[identity profile] freakytigger.livejournal.com posting in [community profile] poptimists
Which nobody addressed - the thread was moving fast and this was a tangent.

I can think of two long-term marketing triumphs for the record industry. The former possibly accidental (but probably not), the latter definitely on purpose. First is the promotion of the album as a format and the repackaging of popular music as non-disposable. Second (linked to the first) is the promotion and success of the CD format as a way to buy old music as well as new.

It's the level of accident I'm interested in really. The move to album format, the move away from disposability - when did these happen (I know that in the UK 1969 was the year album sales overtook single sales), and how proactive or reactive were the record labels in this?

Date: 2007-04-20 03:59 pm (UTC)
koganbot: (Default)
From: [personal profile] koganbot
I'm not sure that singles = disposability, albums = longevity, at least not simply.
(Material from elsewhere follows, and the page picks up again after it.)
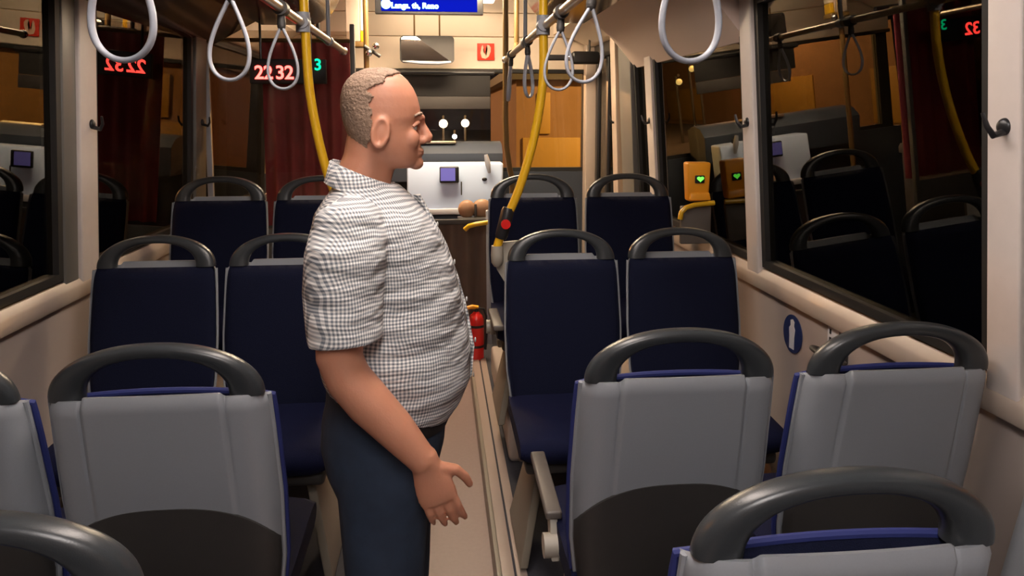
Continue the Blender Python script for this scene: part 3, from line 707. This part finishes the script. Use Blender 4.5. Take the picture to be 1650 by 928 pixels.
def esec(z, xb, xf, hy, yc=0, p=2.3, n=36, dz=0):
    cx, a = (xb+xf)/2, (xf-xb)/2; out = []
    for k in range(n):
        t = 2*PI*k/n; c, s = math.cos(t), math.sin(t)
        out.append((cx+math.copysign(abs(c)**(2/p), c)*a, yc+math.copysign(abs(s)**(2/p), s)*hy, z+dz*c))
    return out
man = empty('person', (0, MY, 0)); tag(man, 'man standing in the aisle in checked short-sleeved shirt and dark jeans', 'person')
HEAD = [(1.462,-.120,-.070,.020), (1.468,-.135,-.054,.036), (1.482,-.160,-.047,.052), (1.500,-.180,-.045,.062), (1.515,-.192,-.044,.067), (1.530,-.200,-.045,.070), (1.548,-.207,-.049,.073), (1.562,-.212,-.049,.075), (1.578,-.216,-.043,.077), (1.60,-.219,-.043,.077), (1.625,-.218,-.049,.075), (1.645,-.212,-.058,.070), (1.662,-.202,-.070,.061), (1.675,-.186,-.084,.047), (1.684,-.165,-.103,.028), (1.687,-.150,-.118,.014)]
def head_bm(off=0):
    bm = B(); loft(bm, [esec(z+(off if z > 1.6 else 0), xb-off, xf+off, hy+off) for z, xb, xf, hy in HEAD]); return bm
bm = head_bm()
tube(bm, [(-.045,0,1.572), (-.036,0,1.552), (-.026,0,1.532), (-.030,0,1.522)], [.009,.011,.014,.010], 14)      # nose
for s in (-1, 1): ball(bm, (-.036, s*.011, 1.525), .009)
tube(bm, [(-.049,-.03,1.579), (-.040,-.012,1.577), (-.040,.012,1.577), (-.049,.03,1.579)], .009, 12)              # brow
ball(bm, (-.045, 0, 1.504), .012, (.9, 1.8, .45)); ball(bm, (-.046, 0, 1.495), .012, (.9, 1.7, .5)); ball(bm, (-.054, 0, 1.474), .018, (1, 1.1, .9))
for s in (-1, 1):
    ball(bm, (-.065, s*.040, 1.53), .022, (1, .8, 1.1))                                                         # cheek
    pts = [(-.128+.017*math.cos(t)+.004*math.sin(t), s*(.083+.004*math.cos(t+2)), 1.545+.030*math.sin(t)) for t in (2*PI*k/20 for k in range(20))]
    tube(bm, pts, .0055, 10, closed=True); ball(bm, (-.125, s*.078, 1.543), .017, (.9, .35, 1.4))
tube(bm, [(-.150,0,1.53), (-.160,0,1.48), (-.178,0,1.43), (-.185,0,1.36)], [.060,.060,.064,.075], 24)             # neck
TORSO = [(.84,-.265,-.005,.160), (.92,-.272,.035,.165), (1.0,-.275,.058,.170), (1.08,-.277,.055,.172), (1.16,-.28,.040,.170), (1.24,-.285,.018,.170), (1.31,-.285,-.010,.172), (1.36,-.275,-.040,.160), (1.395,-.255,-.075,.110), (1.42,-.235,-.105,.07)]
loft(bm, [esec(z, a+.012, b-.012, h-.012) for z, a, b, h in TORSO])
arms = {-1: [(-.185,-.165,1.355), (-.195,-.195,1.30), (-.205,-.215,1.20), (-.208,-.222,1.09), (-.190,-.226,1.045), (-.150,-.230,.995), (-.095,-.235,.935), (-.050,-.238,.880), (-.036,-.238,.862)],
        1: [(-.185,.165,1.355), (-.195,.195,1.30), (-.208,.215,1.20), (-.215,.228,1.09), (-.212,.232,1.05), (-.195,.235,.98), (-.165,.238,.90), (-.135,.238,.83), (-.128,.238,.81)]}
RAD = [.060,.058,.052,.048,.047,.047,.041,.032,.030]
for s in (-1, 1):
    tube(bm, arms[s], RAD, 20)
    wr = Vector(arms[s][-1]); d = (wr-Vector(arms[s][-3])).normalized()
    if s == -1: d = Vector((.33, 0, -.94)).normalized()
    side = Vector((0, s, 0)); fw = d.cross(side).normalized()
    if fw.x < 0: fw = -fw                      # thumb side: forward
    # palm
    rings = []
    for k, (t, wv, th) in enumerate(((-.02,.030,.029), (.005,.031,.025), (.025,.035,.020), (.05,.041,.017), (.075,.043,.015), (.092,.040,.012))):
        c0 = wr + d*t; rings.append([c0 + fw*math.cos(a)*wv + side*math.sin(a)*th for a in (2*PI*q/20 for q in range(20))])
    loft(bm, rings)
    for fi, (off, ln, r0) in enumerate(((.031, .070, .0088), (.011, .078, .0092), (-.010, .073, .0088), (-.030, .058, .0078))):
        p0 = wr + d*.075 + fw*off; dd = d; pts = [p0]; cur = Vector(p0)
        for j, (seg, bend) in enumerate(((.35, .05), (.40, .30+.05*fi), (.25, .35))):
            dd = (dd - side*bend + fw*off*1.2*(j == 0)).normalized(); cur = cur + dd*(ln*seg + (.014 if j == 0 else 0)); pts.append(Vector(cur))
        tube(bm, pts, [r0, r0*.98, r0*.9, r0*.72], 12); ball(bm, pts[-1], r0*.74)
    t0 = wr + d*.018 + fw*.022; t1 = t0 + (d*.55+fw*.75-side*.25).normalized()*.040; t2 = t1 + (d*.85+fw*.35-side*.30).normalized()*.032; t3 = t2 + (d*.95+fw*.1-side*.3).normalized()*.022
    tube(bm, [t0, t1, t2, t3], [.014, .0115, .0105, .0085], 12); ball(bm, t3, .0087)
legs = {-1: [(-.135,-.085,.90), (-.135,-.088,.75), (-.135,-.088,.60), (-.135,-.088,.47), (-.140,-.088,.35), (-.150,-.088,.20), (-.155,-.088,.09)],
        1: [(-.13,.085,.90), (-.13,.088,.75), (-.125,.088,.60), (-.12,.088,.47), (-.12,.088,.35), (-.13,.088,.20), (-.135,.088,.09)]}
for s in (-1, 1): tube(bm, legs[s], [.085,.083,.070,.055,.055,.040,.035], 20)
body = mobj('body', apply_remesh(bm, 'body', .0042, 3), skin, man)
# hair: thin cap on the back, sides and crown
hm = apply_remesh(head_bm(.0025), 'hair', .0035, 2)
bm = B(); bm.from_mesh(hm); bpy.data.meshes.remove(hm)
def hairy(c):
    w = .004*math.sin(c.z*210) + .003*math.sin(c.y*240+c.z*90)
    if c.z >= 1.640: return c.x < -.150 + (c.z-1.640)*1.45 + w
    if c.z > 1.585: return c.x < -.150 + w + .4*max(0, 1.602-c.z)
    return c.x < -.143 + w - .35*max(0, 1.56-c.z) and c.z > 1.500 + w
kill = [f for f in bm.faces if not hairy(f.calc_center_median())]
bmesh.ops.delete(bm, geom=kill, context='FACES')
for v in bm.verts: v.co += v.normal*random.uniform(0, .0016)
hr = obj('hair', bm, hairm, man, ang=180)
sm = hr.modifiers.new('s', 'SOLIDIFY'); sm.thickness = .006; sm.offset = -1
bm = B()
for s in (-1, 1): ball(bm, (-.0612, s*.031, 1.556), .0125)
ey = obj('eyes', bm, eyem, man)
bm = B()
for s in (-1, 1): ball(bm, (-.0520, s*.031, 1.556), .0045)
obj('pupils', bm, pupil, ey)
bm = B()
for s in (-1, 1): tube(bm, [(-.058, s*.045, 1.558), (-.050, s*.038, 1.565), (-.0475, s*.030, 1.567), (-.050, s*.020, 1.562)], [.003, .005, .005, .003], 10)
obj('eyelids', bm, skin, man)
bm = B()
for s in (-1, 1): tube(bm, [(-.040, s*.014, 1.584), (-.042, s*.032, 1.588), (-.054, s*.048, 1.582)], [.003, .004, .0025], 8)
obj('eyebrows', bm, hairm, man)
# shirt
bm = B()
ST = [(.925,-.272,.018,.176,), (.955,-.280,.045,.182), (1.0,-.286,.069,.186), (1.05,-.286,.070,.187), (1.10,-.288,.063,.186), (1.16,-.290,.052,.184), (1.24,-.294,.030,.184), (1.31,-.294,.002,.184), (1.36,-.285,-.030,.172), (1.395,-.262,-.062,.125), (1.425,-.240,-.095,.082)]
loft(bm, [esec(z, a, b, h, n=48, dz=-.05*max(0, 1.12-z)/.2) for z, a, b, h in ST])
for s in (-1, 1):
    a = arms[s]
    lean = .012
    tube(bm, [(-.175, s*.12, 1.365), (-.188, s*.165, 1.345), (-.195, s*.190, 1.29), (-.200, s*.205, 1.22), (-.198, s*.213, 1.15), (-.195, s*.216, 1.118)], [.058,.078,.084,.082,.078,.076], 28)
sh = mobj('shirt', apply_remesh(bm, 'shirt', .006, 5), shirtm, man)
# collar
bm = B(); rings = []
for k in range(21):
    t = -PI*.93 + 2*PI*.93*k/20
    cx, cy = -.172+.070*math.cos(t), .070*math.sin(t); z0 = 1.432 - .030*math.cos(t)
    n_ = Vector((math.cos(t), math.sin(t), 0)); p = Vector((cx, cy, z0))
    drop = .038+.014*(abs(t) < .5)
    rings.append([p+n_*.004+Vector((0,0,.022)), p+n_*.008+Vector((0,0,.019)), p+n_*.017-Vector((0,0,drop*.4)), p+n_*.022-Vector((0,0,drop*.75)), p+n_*.014-Vector((0,0,drop*.7)), p-n_*.004])
loft(bm, rings); obj('collar', bm, shirtm, sh, ang=60)
bm = B(); pts = [(-.052,0,1.40), (-.022,0,1.345), (.010,0,1.28), (.037,0,1.20), (.058,0,1.12), (.072,0,1.04), (.066,0,.97), (.046,0,.93)]
rings = [[(x+.001,-.016,z), (x+.006,-.015,z), (x+.006,.015,z), (x+.001,.016,z), (x-.01,0,z)] for x, _, z in pts]
loft(bm, rings); obj('button_band', bm, shirtm, sh)
for x, z in ((-.012, 1.33), (.027, 1.24), (.055, 1.15), (.075, 1.05), (.070, .965)): obj('button', ball(B(), (x+.006, 0, z), .006, (.4, 1, 1)), buttonm, sh)
# jeans
bm = B()
loft(bm, [esec(z, a, b, h) for z, a, b, h in ((.70,-.245,-.030,.165), (.76,-.272,-.010,.174), (.82,-.284,.006,.174), (.88,-.280,.010,.170), (.925,-.270,.008,.166), (1.0,-.264,-.010,.158))])
for s in (-1, 1): tube(bm, [(x, y, z) for x, y, z in legs[s]], [.098,.105,.096,.086,.080,.078,.078], 24)
jn = mobj('jeans', apply_remesh(bm, 'jeans', .007, 4), denim, man)
obj('belt', loft(B(), [esec(z, -.272, .016, .168) for z in (.870, .905)]), shoem, jn)
bm = B(); prism(bm, [(-.255,-.178,.74), (-.18,-.186,.72), (-.18,-.180,.72), (-.255,-.168,.74), (-.268,-.172,.85), (-.175,-.180,.85), (-.175,-.170,.85), (-.268,-.160,.85)], .003); bm.free()
for s in (-1, 1):
    lx = legs[s][-1][0]
    bm = B(); loft(bm, [esec(z, lx+a, lx+b, h, yc=s*.088) for z, a, b, h in ((.002,-.075,.195,.045), (.03,-.078,.198,.047), (.05,-.072,.17,.044), (.075,-.065,.10,.042), (.10,-.055,.05,.040))])
    sh_ = obj('shoe', bm, shoem, man)
    obj('sole', loft(B(), [esec(z, lx-.082, lx+.202, .050, yc=s*.088) for z in (.001, .020)]), black, sh_)

# ------------------------------------------------------------------ the night outside
tag(obj('road', box(B(), (-60, -30, -.42), (60, 110, -.38)), asphalt), kind='structure')
def street_lamp(x, y, z, r, m, lab, power=0):
    e = empty('street_lamp', (x, y, -.38)); tag(e, lab, 'street lamp', 'street lamps outside')
    obj('pole', tube(B(), [(0, .3, 0), (0, .3, z+.38+r+.1), (0, 0, z+.38+r+.12)], .05, 8), kickm, e)
    obj('lamp_head', ball(B(), (0, 0, z+.38), r), m, e)
def far(u_, v_, Y):   # direction constants from the eye, worked out beforehand
    return None
for x, y, z, r, m, lab in ((.17, 30, 1.30, .17, street, 'bright warm street lamp seen through windscreen, left one'), (1.05, 30, 1.32, .16, street, 'bright warm street lamp seen through windscreen, right one'),
        (.62, 30, .78, .10, streetw, 'small cool white lamp below the two warm street lamps'), (4.0, 30, .95, .12, streety, 'small yellow lamp seen right of the bronze pole')):
    street_lamp(x, y, z, r, m, lab)
for x, y, z, r, m, lab in ((-8.35, 25, 2.12, .13, streety, 'small yellow lamp outside left window, before the dark pillar'), (-6.48, 25, 2.143, .11, streety, 'upper small yellow lamp outside the left front window'), (-5.98, 25, 1.762, .11, streety, 'middle small yellow lamp outside the left front window'), (-6.82, 25, 1.38, .09, streetw, 'lower small pale lamp outside the left front window')):
    street_lamp(x, y, z, r, m, lab)
def building(name, loc, sx, sy, hh, lab, rows):
    e = empty(name, loc); tag(e, lab, 'building')
    obj('wall', box(B(), (0, 0, 0), (sx, sy, hh)), facade, e, smooth=False)
    bm = B(); 
    obj('roof', box(B(), (-.2, -.2, hh), (sx+.2, sy+.2, hh+.15)), kickm, e, smooth=False)
    for p in rows: obj('shutter', box(B(), *p, .01), frosted, e)
building('building', (9, 1, -.38), 5, 40, 5.0, 'dim brick building lit amber outside right windows', [((-.05, y, 1.0), (.02, y+1.3, 2.6)) for y in (8, 14, 20, 27)])
building('building', (-15, 1, -.38), 5, 45, 3.6, 'dim brick building outside the left windows', [((4.98, y, .2), (5.05, y+5.2, 1.75)) for y in (14, 22.5, 33)])
building('building', (1.25, 12, -.38), 5.5, 6, 2.55, 'amber lit brick house ahead of the bus, right', [((.1, -.05, .9), (1.05, .02, 1.62)), ((.35, -.05, 1.68), (.55, .02, 2.35))])
for loc, en, col in (((6.0, 7.0, 4.6), 5000, (1, .55, .16)), ((6.8, 12, 4.6), 6500, (1, .55, .16)), ((2.5, 8.5, 4.0), 190, (1, .55, .16)), ((-6.5, 5, 3.5), 900, (1, .5, .2)), ((-7.8, 14, 4.6), 1800, (1, .45, .2)), ((-7.8, 24, 4.6), 4500, (1, .5, .2)), ((6.8, 18, 4.6), 7500, (1, .55, .16))):
    l = bpy.data.lights.new('sodium_light', 'POINT'); l.energy = en; l.color = col; l.shadow_soft_size = .15
    o = bpy.data.objects.new('sodium_light', l); C.objects.link(o); o.location = loc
The single was the only real format until the longplayer was introduced in about 1953 ("albums" before them were a physical set of individual singles on multiple pieces of vinyl packaged together like a photo album, hence the name "album"). So emphasizing the single after that for a while just means going on with business as usual. Are soundtrack albums meant to last or meant as souvenirs and remembrances? And easy listening being on LP makes sense not because you want to keep the album eternally but because you put on easy listening in order to chill out while it plays in the background. And kids buying singles aren't necessarily assuming they'll toss 'em in a few years, but rather are making a decision about what they can afford.

Which doesn't mean you're wrong to link the commercial triumph of album to a sense of supposed permanent value, but rather, this isn't necessarily built into the album from the get-go.

By the way, in the '80s and '90s in the U.S. the record companies had an odd attitued towards the single, trying to get some consumers to buy at first and then have everyone else jump to the album once the single was made unavailable. This didn't quite go for the 12-inch single, which was something of a different animal and was often on hip-hop and dance indies. But I remember in the late '80s reading an analysis that showed that if you combined regular and 12-inch single sales, single sales were actually rising for a time (though not nearly to the extent that album sales were). My impression - again I haven't done the research - is that the record companies really wished they could do away with the single altogether, but consumer demand remained.